● **Task to carry out**:
Reproduce the data that follows in its entirety, character for character.

● **Data lines**:

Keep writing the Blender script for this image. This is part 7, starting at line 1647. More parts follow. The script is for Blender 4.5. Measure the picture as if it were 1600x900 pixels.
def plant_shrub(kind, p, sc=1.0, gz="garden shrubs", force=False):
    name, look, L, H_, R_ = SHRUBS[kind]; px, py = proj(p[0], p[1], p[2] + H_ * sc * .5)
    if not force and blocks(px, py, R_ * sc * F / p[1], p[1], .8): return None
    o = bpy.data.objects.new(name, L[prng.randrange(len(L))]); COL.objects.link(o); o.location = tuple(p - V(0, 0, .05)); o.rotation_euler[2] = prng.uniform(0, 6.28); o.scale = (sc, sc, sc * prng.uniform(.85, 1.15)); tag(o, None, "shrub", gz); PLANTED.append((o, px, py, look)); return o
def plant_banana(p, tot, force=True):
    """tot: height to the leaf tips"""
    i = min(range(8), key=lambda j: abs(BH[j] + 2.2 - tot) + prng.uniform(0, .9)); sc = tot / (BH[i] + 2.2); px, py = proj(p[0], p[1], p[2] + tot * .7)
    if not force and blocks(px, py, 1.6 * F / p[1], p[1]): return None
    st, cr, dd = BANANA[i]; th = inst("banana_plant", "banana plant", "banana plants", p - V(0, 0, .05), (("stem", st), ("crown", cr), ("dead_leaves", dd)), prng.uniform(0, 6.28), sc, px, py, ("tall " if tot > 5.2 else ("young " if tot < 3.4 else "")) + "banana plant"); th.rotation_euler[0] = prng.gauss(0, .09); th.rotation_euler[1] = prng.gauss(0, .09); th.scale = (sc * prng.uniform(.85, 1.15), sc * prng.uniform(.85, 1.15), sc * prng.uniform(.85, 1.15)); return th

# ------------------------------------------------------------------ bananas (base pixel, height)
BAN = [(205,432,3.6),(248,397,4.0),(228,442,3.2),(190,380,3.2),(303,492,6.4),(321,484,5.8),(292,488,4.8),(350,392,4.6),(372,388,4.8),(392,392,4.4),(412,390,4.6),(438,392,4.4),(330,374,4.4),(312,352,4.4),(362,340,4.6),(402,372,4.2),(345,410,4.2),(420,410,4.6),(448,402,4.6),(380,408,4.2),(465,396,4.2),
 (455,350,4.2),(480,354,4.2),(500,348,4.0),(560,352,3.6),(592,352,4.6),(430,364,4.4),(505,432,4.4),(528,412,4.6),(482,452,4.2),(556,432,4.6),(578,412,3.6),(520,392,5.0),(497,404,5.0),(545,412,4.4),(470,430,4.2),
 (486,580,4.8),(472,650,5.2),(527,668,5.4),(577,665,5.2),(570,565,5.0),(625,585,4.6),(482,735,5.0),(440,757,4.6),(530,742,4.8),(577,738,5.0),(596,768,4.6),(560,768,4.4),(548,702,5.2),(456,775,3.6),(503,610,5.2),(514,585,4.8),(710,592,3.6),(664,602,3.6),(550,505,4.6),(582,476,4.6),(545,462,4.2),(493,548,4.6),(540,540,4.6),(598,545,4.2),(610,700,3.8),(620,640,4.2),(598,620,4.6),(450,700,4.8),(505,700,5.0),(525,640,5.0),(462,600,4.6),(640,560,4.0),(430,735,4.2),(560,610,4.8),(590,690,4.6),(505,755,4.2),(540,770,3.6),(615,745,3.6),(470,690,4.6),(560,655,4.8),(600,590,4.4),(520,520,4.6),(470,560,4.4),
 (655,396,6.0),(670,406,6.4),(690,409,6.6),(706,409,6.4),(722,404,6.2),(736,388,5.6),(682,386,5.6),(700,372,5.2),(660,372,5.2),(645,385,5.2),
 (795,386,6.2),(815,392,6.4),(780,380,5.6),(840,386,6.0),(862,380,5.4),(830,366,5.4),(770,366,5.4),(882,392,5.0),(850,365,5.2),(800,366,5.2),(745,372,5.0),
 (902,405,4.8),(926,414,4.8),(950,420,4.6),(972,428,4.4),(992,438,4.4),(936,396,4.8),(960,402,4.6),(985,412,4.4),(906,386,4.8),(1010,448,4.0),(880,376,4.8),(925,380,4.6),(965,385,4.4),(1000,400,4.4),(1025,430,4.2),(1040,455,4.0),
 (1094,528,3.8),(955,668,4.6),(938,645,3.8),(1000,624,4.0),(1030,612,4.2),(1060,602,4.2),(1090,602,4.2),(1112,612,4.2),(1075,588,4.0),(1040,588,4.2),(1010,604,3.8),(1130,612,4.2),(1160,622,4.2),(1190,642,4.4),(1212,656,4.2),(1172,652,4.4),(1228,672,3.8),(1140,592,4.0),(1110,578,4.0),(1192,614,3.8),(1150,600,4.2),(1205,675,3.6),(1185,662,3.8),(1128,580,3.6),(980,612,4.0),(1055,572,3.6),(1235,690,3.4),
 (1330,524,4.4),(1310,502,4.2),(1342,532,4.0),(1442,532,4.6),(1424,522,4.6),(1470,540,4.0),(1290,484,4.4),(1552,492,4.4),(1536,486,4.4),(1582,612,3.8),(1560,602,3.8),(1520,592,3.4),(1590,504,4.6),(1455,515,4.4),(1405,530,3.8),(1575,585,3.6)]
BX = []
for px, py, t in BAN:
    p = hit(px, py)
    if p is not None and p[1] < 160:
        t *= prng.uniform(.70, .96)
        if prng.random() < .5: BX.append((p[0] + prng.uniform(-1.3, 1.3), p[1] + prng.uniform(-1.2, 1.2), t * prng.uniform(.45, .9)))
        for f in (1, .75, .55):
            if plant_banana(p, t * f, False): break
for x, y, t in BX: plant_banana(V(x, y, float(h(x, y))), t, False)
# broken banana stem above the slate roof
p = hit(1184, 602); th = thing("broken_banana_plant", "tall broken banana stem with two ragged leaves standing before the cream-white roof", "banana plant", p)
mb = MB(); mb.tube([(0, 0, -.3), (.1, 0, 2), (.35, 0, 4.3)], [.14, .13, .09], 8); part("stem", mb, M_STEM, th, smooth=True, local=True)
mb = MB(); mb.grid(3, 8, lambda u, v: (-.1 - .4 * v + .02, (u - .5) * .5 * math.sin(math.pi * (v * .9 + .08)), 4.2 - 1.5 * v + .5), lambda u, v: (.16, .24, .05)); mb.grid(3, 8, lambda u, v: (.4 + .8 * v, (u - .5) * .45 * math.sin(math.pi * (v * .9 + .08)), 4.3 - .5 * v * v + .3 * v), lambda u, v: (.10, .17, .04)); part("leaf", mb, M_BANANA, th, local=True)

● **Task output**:
Keep writing the Blender script for this image. This is part 7, starting at line 1647. More parts follow. The script is for Blender 4.5. Measure the picture as if it were 1600x900 pixels.
def plant_shrub(kind, p, sc=1.0, gz="garden shrubs", force=False):
    name, look, L, H_, R_ = SHRUBS[kind]; px, py = proj(p[0], p[1], p[2] + H_ * sc * .5)
    if not force and blocks(px, py, R_ * sc * F / p[1], p[1], .8): return None
    o = bpy.data.objects.new(name, L[prng.randrange(len(L))]); COL.objects.link(o); o.location = tuple(p - V(0, 0, .05)); o.rotation_euler[2] = prng.uniform(0, 6.28); o.scale = (sc, sc, sc * prng.uniform(.85, 1.15)); tag(o, None, "shrub", gz); PLANTED.append((o, px, py, look)); return o
def plant_banana(p, tot, force=True):
    """tot: height to the leaf tips"""
    i = min(range(8), key=lambda j: abs(BH[j] + 2.2 - tot) + prng.uniform(0, .9)); sc = tot / (BH[i] + 2.2); px, py = proj(p[0], p[1], p[2] + tot * .7)
    if not force and blocks(px, py, 1.6 * F / p[1], p[1]): return None
    st, cr, dd = BANANA[i]; th = inst("banana_plant", "banana plant", "banana plants", p - V(0, 0, .05), (("stem", st), ("crown", cr), ("dead_leaves", dd)), prng.uniform(0, 6.28), sc, px, py, ("tall " if tot > 5.2 else ("young " if tot < 3.4 else "")) + "banana plant"); th.rotation_euler[0] = prng.gauss(0, .09); th.rotation_euler[1] = prng.gauss(0, .09); th.scale = (sc * prng.uniform(.85, 1.15), sc * prng.uniform(.85, 1.15), sc * prng.uniform(.85, 1.15)); return th

# ------------------------------------------------------------------ bananas (base pixel, height)
BAN = [(205,432,3.6),(248,397,4.0),(228,442,3.2),(190,380,3.2),(303,492,6.4),(321,484,5.8),(292,488,4.8),(350,392,4.6),(372,388,4.8),(392,392,4.4),(412,390,4.6),(438,392,4.4),(330,374,4.4),(312,352,4.4),(362,340,4.6),(402,372,4.2),(345,410,4.2),(420,410,4.6),(448,402,4.6),(380,408,4.2),(465,396,4.2),
 (455,350,4.2),(480,354,4.2),(500,348,4.0),(560,352,3.6),(592,352,4.6),(430,364,4.4),(505,432,4.4),(528,412,4.6),(482,452,4.2),(556,432,4.6),(578,412,3.6),(520,392,5.0),(497,404,5.0),(545,412,4.4),(470,430,4.2),
 (486,580,4.8),(472,650,5.2),(527,668,5.4),(577,665,5.2),(570,565,5.0),(625,585,4.6),(482,735,5.0),(440,757,4.6),(530,742,4.8),(577,738,5.0),(596,768,4.6),(560,768,4.4),(548,702,5.2),(456,775,3.6),(503,610,5.2),(514,585,4.8),(710,592,3.6),(664,602,3.6),(550,505,4.6),(582,476,4.6),(545,462,4.2),(493,548,4.6),(540,540,4.6),(598,545,4.2),(610,700,3.8),(620,640,4.2),(598,620,4.6),(450,700,4.8),(505,700,5.0),(525,640,5.0),(462,600,4.6),(640,560,4.0),(430,735,4.2),(560,610,4.8),(590,690,4.6),(505,755,4.2),(540,770,3.6),(615,745,3.6),(470,690,4.6),(560,655,4.8),(600,590,4.4),(520,520,4.6),(470,560,4.4),
 (655,396,6.0),(670,406,6.4),(690,409,6.6),(706,409,6.4),(722,404,6.2),(736,388,5.6),(682,386,5.6),(700,372,5.2),(660,372,5.2),(645,385,5.2),
 (795,386,6.2),(815,392,6.4),(780,380,5.6),(840,386,6.0),(862,380,5.4),(830,366,5.4),(770,366,5.4),(882,392,5.0),(850,365,5.2),(800,366,5.2),(745,372,5.0),
 (902,405,4.8),(926,414,4.8),(950,420,4.6),(972,428,4.4),(992,438,4.4),(936,396,4.8),(960,402,4.6),(985,412,4.4),(906,386,4.8),(1010,448,4.0),(880,376,4.8),(925,380,4.6),(965,385,4.4),(1000,400,4.4),(1025,430,4.2),(1040,455,4.0),
 (1094,528,3.8),(955,668,4.6),(938,645,3.8),(1000,624,4.0),(1030,612,4.2),(1060,602,4.2),(1090,602,4.2),(1112,612,4.2),(1075,588,4.0),(1040,588,4.2),(1010,604,3.8),(1130,612,4.2),(1160,622,4.2),(1190,642,4.4),(1212,656,4.2),(1172,652,4.4),(1228,672,3.8),(1140,592,4.0),(1110,578,4.0),(1192,614,3.8),(1150,600,4.2),(1205,675,3.6),(1185,662,3.8),(1128,580,3.6),(980,612,4.0),(1055,572,3.6),(1235,690,3.4),
 (1330,524,4.4),(1310,502,4.2),(1342,532,4.0),(1442,532,4.6),(1424,522,4.6),(1470,540,4.0),(1290,484,4.4),(1552,492,4.4),(1536,486,4.4),(1582,612,3.8),(1560,602,3.8),(1520,592,3.4),(1590,504,4.6),(1455,515,4.4),(1405,530,3.8),(1575,585,3.6)]
BX = []
for px, py, t in BAN:
    p = hit(px, py)
    if p is not None and p[1] < 160:
        t *= prng.uniform(.70, .96)
        if prng.random() < .5: BX.append((p[0] + prng.uniform(-1.3, 1.3), p[1] + prng.uniform(-1.2, 1.2), t * prng.uniform(.45, .9)))
        for f in (1, .75, .55):
            if plant_banana(p, t * f, False): break
for x, y, t in BX: plant_banana(V(x, y, float(h(x, y))), t, False)
# broken banana stem above the slate roof
p = hit(1184, 602); th = thing("broken_banana_plant", "tall broken banana stem with two ragged leaves standing before the cream-white roof", "banana plant", p)
mb = MB(); mb.tube([(0, 0, -.3), (.1, 0, 2), (.35, 0, 4.3)], [.14, .13, .09], 8); part("stem", mb, M_STEM, th, smooth=True, local=True)
mb = MB(); mb.grid(3, 8, lambda u, v: (-.1 - .4 * v + .02, (u - .5) * .5 * math.sin(math.pi * (v * .9 + .08)), 4.2 - 1.5 * v + .5), lambda u, v: (.16, .24, .05)); mb.grid(3, 8, lambda u, v: (.4 + .8 * v, (u - .5) * .45 * math.sin(math.pi * (v * .9 + .08)), 4.3 - .5 * v * v + .3 * v), lambda u, v: (.10, .17, .04)); part("leaf", mb, M_BANANA, th, local=True)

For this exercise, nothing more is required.